-- begin EXTRACTED DATA --

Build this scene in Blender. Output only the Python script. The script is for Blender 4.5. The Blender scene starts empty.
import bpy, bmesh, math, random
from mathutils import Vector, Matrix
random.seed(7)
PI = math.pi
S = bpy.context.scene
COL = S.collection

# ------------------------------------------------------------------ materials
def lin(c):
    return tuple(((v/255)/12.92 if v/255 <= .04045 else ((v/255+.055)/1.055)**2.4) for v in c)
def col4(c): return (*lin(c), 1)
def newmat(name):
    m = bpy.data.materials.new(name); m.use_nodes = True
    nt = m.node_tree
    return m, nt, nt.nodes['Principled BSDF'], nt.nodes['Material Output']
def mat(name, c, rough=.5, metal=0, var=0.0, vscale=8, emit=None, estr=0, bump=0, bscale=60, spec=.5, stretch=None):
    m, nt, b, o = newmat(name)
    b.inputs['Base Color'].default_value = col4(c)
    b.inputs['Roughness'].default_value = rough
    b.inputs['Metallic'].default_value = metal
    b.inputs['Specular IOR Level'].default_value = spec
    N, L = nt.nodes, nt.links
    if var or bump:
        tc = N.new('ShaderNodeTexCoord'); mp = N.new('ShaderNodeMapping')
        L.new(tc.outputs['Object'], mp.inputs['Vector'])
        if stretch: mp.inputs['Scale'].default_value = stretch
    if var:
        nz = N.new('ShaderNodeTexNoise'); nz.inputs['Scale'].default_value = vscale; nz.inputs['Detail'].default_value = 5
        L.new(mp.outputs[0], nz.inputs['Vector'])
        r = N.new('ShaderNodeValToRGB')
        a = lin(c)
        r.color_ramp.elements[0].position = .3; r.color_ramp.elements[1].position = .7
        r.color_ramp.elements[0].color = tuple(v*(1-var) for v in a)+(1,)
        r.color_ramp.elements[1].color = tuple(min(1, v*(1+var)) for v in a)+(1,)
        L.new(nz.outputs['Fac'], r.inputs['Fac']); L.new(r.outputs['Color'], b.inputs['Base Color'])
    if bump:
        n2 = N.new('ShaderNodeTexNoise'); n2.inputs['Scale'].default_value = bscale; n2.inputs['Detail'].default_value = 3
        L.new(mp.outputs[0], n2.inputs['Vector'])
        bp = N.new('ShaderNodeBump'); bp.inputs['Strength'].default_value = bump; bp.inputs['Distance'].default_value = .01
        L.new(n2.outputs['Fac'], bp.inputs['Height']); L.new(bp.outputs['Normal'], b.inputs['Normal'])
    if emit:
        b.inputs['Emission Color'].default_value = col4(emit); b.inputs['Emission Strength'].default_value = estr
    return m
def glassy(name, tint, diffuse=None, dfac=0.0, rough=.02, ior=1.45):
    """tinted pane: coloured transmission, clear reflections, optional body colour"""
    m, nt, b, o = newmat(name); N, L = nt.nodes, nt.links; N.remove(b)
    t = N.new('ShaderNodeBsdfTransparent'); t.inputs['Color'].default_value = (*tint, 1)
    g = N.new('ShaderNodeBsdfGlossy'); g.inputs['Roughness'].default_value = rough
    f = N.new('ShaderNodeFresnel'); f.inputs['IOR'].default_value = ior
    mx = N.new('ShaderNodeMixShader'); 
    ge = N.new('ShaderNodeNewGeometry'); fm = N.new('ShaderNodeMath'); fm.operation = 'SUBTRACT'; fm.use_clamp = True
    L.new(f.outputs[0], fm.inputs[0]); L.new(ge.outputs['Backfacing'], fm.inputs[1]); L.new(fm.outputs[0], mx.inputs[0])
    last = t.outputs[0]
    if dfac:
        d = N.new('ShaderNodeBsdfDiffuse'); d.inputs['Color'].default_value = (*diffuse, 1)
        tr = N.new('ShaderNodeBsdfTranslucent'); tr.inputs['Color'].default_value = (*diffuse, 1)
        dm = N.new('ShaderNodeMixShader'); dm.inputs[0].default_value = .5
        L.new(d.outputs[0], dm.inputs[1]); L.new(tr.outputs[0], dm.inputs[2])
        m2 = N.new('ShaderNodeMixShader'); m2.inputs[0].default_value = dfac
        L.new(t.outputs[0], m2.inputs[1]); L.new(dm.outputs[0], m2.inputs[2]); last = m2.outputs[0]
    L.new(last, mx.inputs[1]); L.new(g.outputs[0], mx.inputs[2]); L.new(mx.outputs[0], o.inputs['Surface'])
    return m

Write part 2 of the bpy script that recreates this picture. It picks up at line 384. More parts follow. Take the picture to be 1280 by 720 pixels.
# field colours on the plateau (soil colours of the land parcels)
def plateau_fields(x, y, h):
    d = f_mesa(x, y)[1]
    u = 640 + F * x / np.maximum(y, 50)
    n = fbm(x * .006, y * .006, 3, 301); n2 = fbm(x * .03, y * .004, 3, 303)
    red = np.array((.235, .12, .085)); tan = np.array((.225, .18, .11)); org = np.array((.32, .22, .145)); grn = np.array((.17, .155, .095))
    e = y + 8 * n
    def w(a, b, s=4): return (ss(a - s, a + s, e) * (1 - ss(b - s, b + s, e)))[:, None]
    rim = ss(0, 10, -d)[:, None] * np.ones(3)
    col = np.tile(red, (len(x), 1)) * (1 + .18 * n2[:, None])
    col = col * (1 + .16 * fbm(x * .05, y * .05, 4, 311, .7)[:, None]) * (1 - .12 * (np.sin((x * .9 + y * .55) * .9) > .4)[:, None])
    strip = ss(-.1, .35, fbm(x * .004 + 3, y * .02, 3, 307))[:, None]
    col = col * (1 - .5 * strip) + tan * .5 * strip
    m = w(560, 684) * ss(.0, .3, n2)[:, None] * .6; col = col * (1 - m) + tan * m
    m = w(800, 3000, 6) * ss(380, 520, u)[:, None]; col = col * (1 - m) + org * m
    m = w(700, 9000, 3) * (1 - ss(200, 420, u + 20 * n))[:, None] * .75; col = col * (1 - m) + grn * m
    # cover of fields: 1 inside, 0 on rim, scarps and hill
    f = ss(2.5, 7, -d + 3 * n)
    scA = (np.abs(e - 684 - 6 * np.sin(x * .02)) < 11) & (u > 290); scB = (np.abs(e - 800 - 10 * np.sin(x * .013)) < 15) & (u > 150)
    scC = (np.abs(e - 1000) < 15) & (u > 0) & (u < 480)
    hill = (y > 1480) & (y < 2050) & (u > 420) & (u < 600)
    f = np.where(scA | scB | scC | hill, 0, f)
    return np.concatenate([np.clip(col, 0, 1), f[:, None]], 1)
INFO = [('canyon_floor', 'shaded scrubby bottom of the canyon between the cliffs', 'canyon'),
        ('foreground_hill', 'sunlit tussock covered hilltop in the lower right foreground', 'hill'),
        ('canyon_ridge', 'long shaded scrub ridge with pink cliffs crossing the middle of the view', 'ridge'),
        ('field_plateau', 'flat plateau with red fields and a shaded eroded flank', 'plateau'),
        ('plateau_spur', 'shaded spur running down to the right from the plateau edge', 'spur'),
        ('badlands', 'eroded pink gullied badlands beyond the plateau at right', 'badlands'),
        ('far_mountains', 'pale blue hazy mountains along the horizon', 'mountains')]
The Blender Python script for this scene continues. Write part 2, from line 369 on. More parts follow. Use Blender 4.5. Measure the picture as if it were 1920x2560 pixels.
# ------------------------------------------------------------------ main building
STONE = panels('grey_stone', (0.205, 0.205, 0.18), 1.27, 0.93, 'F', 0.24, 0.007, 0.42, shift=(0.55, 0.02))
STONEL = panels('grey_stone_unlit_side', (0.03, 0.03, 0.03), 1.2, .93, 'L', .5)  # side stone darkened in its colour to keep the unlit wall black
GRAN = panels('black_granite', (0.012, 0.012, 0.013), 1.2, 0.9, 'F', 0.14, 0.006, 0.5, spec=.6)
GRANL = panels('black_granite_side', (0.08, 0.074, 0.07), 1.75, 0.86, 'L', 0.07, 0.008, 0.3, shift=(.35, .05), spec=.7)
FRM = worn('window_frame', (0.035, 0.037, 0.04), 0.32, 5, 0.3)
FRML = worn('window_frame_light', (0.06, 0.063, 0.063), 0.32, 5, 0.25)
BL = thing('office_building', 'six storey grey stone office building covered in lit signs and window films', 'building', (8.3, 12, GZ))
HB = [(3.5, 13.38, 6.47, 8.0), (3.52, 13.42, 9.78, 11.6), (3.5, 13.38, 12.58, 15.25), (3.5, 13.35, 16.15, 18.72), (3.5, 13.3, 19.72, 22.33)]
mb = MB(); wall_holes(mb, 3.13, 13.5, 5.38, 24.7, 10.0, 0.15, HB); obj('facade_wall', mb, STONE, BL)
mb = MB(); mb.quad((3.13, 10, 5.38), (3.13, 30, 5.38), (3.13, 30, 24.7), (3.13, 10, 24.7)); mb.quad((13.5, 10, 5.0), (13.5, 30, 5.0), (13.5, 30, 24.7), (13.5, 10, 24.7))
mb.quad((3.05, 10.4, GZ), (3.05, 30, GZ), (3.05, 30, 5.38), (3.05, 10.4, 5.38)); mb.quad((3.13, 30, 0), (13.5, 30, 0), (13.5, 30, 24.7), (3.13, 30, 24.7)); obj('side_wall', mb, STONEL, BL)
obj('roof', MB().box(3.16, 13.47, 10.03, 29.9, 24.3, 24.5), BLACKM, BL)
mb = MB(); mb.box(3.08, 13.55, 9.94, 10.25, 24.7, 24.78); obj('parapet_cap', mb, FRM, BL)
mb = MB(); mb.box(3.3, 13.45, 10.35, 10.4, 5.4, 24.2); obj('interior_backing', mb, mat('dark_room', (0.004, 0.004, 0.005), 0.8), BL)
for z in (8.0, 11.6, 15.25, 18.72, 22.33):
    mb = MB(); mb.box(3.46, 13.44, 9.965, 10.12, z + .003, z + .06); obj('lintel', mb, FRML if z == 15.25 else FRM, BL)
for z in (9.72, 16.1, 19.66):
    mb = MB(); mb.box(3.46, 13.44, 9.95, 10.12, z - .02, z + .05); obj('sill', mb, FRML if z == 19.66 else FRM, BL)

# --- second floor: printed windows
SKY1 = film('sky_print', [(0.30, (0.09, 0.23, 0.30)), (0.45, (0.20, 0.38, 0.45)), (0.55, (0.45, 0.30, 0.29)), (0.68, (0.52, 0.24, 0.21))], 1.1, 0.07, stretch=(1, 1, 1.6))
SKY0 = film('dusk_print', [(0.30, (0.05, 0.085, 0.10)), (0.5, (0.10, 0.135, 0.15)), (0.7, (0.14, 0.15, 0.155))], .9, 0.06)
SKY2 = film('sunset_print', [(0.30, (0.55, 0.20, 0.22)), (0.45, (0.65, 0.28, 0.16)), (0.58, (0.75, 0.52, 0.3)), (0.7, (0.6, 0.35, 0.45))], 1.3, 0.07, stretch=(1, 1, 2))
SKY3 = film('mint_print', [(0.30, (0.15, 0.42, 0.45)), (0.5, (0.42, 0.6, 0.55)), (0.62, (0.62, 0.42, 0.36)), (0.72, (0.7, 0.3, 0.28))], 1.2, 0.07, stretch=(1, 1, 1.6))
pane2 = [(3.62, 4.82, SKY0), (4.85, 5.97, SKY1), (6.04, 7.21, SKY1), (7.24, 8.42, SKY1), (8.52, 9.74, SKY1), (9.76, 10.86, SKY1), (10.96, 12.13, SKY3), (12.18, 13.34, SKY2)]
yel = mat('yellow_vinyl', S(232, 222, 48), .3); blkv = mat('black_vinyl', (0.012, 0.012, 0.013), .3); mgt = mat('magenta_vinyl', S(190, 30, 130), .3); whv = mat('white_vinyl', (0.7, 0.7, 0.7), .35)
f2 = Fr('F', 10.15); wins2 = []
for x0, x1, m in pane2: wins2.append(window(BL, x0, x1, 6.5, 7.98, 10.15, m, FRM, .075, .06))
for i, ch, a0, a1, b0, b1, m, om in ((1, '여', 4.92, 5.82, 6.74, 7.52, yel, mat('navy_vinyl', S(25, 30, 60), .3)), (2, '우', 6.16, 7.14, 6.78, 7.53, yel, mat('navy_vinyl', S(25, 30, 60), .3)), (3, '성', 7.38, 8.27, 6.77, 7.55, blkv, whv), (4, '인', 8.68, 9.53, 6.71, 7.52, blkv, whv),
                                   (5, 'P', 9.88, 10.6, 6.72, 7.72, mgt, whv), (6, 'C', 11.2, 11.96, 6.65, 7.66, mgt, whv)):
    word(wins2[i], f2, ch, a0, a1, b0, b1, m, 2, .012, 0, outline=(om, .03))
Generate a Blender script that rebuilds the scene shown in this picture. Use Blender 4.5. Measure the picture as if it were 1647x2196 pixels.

-- end EXTRACTED DATA --

SET EXERCISE >>
Restate, word for word and with nothing added, the lines from the first line of the listing through the one where "COL = S.collection" stands.

EXERCISE OUTPUT >>
Build this scene in Blender. Output only the Python script. The script is for Blender 4.5. The Blender scene starts empty.
import bpy, bmesh, math, random
from mathutils import Vector, Matrix
random.seed(7)
PI = math.pi
S = bpy.context.scene
COL = S.collection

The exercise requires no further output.